Is your difficulty focusing telling you something about your internal state? Is your brain signaling "this is the best I can do on what you are/aren't feeding me", or "this is the best I can do on how much stress and how little sleep we're getting"? If at that time you have the cognitive capacity for mechanical tasks but not for creative ones (formatting rather than writing), is there a mechanical task you could do that would make a meaningful improvement to your essay (perhaps putting together all the citations you'll need, instead of worrying about the font size?)? What does this experience teach you about how you can schedule your writing tasks for times you'll be in a better state for writing?
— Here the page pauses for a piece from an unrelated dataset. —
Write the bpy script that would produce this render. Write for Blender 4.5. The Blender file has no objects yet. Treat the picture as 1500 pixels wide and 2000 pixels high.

  1. Optimization around a task, versus just doing the task, is a fun hobby and indicative that your curiosity and metacognition are working well, in my opinion. I think it's a form of play, and play seems to be very good for brains. You hopefully already have strategies for balancing work with play -- bring them to bear on the problem of splitting your play with the task from your work on the task. If a particular task is especially magnetic toward this sort of play, you might do well to schedule your play-time on optimizing it right before your work-time on completing it, which can turn the work-time into a sort of reward where you get to test the new system you played at designing.